According to Bullock, the hardest hit are lower-income Australians who are over-represented among those struggling.
She said that the bank estimated approximately 5% of individuals with a variable-rate mortgage were already experiencing a "cash flow shortage," where their essential expenses and loan repayments exceeded their income.
“Although this group is fairly small overall, those in it have had to make quite painful adjustments to avoid falling behind on their mortgage repayments,” Bullock said.
“This includes things like cutting back on their spending to the more essential items, trading down to lower quality goods and services, dipping into their savings or working extra hours.
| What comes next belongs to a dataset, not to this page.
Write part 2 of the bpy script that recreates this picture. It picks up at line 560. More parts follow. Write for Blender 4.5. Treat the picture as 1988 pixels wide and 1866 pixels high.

Some may ultimately make the difficult decision to sell their homes.”
Younger Australians were also hard hit and may be finding it difficult to reduce spending by purchasing cheaper goods as they were likely to buy cheaper goods in the first instance.
She also noted this demographic had fewer savings to act as a financial buffer.
“Those with mortgages are feeling the squeeze on their cash flows not just from high inflation, but also from the increase in interest rates that has occurred in response to it,” she said.
“And as labour market conditions ease, more households will experience a strain on their finances from unemployment or reduced working hours.”
Policy remains unchanged
Despite the hardship felt by Australians, Bullock said the RBA remained committed to bringing inflation down to its target range of between 2% and 3%.
“We know the restrictive monetary policy settings that are necessary to bring inflation down are causing hardship to some households and businesses,” she said. “But inflation causes hardship too, for all Australians and particularly for the more vulnerable in our community.
“Our experience of how costly inflation can be is the reason that getting inflation back to the target range is our priority,” she said.
While inflation is some part of the economy is slowing, market services including electricity, insurance, warehousing and logistics costs, remain elevated and businesses continue to pass on higher costs.
“The key takeaway here is that domestic capacity pressures, in both housing and market services, are contributing to above-target inflation,” she said.
“Despite a gradual easing over the past 18 months, the labour market remains relatively tight, with labour availability still a constraint for some businesses and job vacancies elevated.”
Some money markets are predicting around a 70% chance of a cash rate cut at the RBA’s December meeting. However, most economists say the RBA’s preferred underlying inflation marker was still too high at 3.8%.